• _Data section_:
|---|

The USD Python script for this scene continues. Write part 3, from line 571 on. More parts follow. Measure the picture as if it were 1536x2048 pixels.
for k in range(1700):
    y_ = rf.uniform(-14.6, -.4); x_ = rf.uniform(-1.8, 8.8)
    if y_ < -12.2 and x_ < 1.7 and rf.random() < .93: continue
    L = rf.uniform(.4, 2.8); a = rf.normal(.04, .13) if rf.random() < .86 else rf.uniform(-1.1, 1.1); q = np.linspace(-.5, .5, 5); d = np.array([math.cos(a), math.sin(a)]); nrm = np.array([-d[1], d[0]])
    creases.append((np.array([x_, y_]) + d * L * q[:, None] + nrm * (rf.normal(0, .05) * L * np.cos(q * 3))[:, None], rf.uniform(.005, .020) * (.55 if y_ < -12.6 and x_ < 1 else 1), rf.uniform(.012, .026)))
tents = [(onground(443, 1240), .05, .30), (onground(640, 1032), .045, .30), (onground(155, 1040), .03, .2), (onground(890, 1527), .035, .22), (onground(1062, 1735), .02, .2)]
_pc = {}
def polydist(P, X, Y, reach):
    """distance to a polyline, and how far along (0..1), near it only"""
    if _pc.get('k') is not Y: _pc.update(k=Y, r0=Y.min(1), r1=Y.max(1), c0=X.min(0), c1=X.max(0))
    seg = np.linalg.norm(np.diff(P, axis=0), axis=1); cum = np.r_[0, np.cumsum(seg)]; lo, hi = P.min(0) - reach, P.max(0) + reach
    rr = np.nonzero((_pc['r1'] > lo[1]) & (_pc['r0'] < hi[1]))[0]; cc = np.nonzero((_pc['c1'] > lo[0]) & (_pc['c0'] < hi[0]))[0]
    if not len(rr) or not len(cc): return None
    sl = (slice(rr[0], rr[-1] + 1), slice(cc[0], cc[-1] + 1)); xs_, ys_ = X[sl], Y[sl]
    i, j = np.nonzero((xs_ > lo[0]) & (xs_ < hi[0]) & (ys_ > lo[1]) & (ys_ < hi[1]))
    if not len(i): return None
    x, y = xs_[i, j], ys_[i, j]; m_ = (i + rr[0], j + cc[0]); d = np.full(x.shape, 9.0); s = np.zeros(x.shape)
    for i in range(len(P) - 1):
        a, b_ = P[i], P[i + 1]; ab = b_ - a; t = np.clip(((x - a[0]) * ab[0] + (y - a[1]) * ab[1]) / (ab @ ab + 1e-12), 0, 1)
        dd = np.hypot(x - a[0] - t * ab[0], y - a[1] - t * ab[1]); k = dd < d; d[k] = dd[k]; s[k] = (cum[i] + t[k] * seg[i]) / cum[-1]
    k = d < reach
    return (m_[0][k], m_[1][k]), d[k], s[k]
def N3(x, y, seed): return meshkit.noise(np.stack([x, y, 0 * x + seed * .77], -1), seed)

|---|

• _Direction_:
Exactly reproduce every line of the data above.

• _Exercise solution_:
The USD Python script for this scene continues. Write part 3, from line 571 on. More parts follow. Measure the picture as if it were 1536x2048 pixels.
for k in range(1700):
    y_ = rf.uniform(-14.6, -.4); x_ = rf.uniform(-1.8, 8.8)
    if y_ < -12.2 and x_ < 1.7 and rf.random() < .93: continue
    L = rf.uniform(.4, 2.8); a = rf.normal(.04, .13) if rf.random() < .86 else rf.uniform(-1.1, 1.1); q = np.linspace(-.5, .5, 5); d = np.array([math.cos(a), math.sin(a)]); nrm = np.array([-d[1], d[0]])
    creases.append((np.array([x_, y_]) + d * L * q[:, None] + nrm * (rf.normal(0, .05) * L * np.cos(q * 3))[:, None], rf.uniform(.005, .020) * (.55 if y_ < -12.6 and x_ < 1 else 1), rf.uniform(.012, .026)))
tents = [(onground(443, 1240), .05, .30), (onground(640, 1032), .045, .30), (onground(155, 1040), .03, .2), (onground(890, 1527), .035, .22), (onground(1062, 1735), .02, .2)]
_pc = {}
def polydist(P, X, Y, reach):
    """distance to a polyline, and how far along (0..1), near it only"""
    if _pc.get('k') is not Y: _pc.update(k=Y, r0=Y.min(1), r1=Y.max(1), c0=X.min(0), c1=X.max(0))
    seg = np.linalg.norm(np.diff(P, axis=0), axis=1); cum = np.r_[0, np.cumsum(seg)]; lo, hi = P.min(0) - reach, P.max(0) + reach
    rr = np.nonzero((_pc['r1'] > lo[1]) & (_pc['r0'] < hi[1]))[0]; cc = np.nonzero((_pc['c1'] > lo[0]) & (_pc['c0'] < hi[0]))[0]
    if not len(rr) or not len(cc): return None
    sl = (slice(rr[0], rr[-1] + 1), slice(cc[0], cc[-1] + 1)); xs_, ys_ = X[sl], Y[sl]
    i, j = np.nonzero((xs_ > lo[0]) & (xs_ < hi[0]) & (ys_ > lo[1]) & (ys_ < hi[1]))
    if not len(i): return None
    x, y = xs_[i, j], ys_[i, j]; m_ = (i + rr[0], j + cc[0]); d = np.full(x.shape, 9.0); s = np.zeros(x.shape)
    for i in range(len(P) - 1):
        a, b_ = P[i], P[i + 1]; ab = b_ - a; t = np.clip(((x - a[0]) * ab[0] + (y - a[1]) * ab[1]) / (ab @ ab + 1e-12), 0, 1)
        dd = np.hypot(x - a[0] - t * ab[0], y - a[1] - t * ab[1]); k = dd < d; d[k] = dd[k]; s[k] = (cum[i] + t[k] * seg[i]) / cum[-1]
    k = d < reach
    return (m_[0][k], m_[1][k]), d[k], s[k]
def N3(x, y, seed): return meshkit.noise(np.stack([x, y, 0 * x + seed * .77], -1), seed)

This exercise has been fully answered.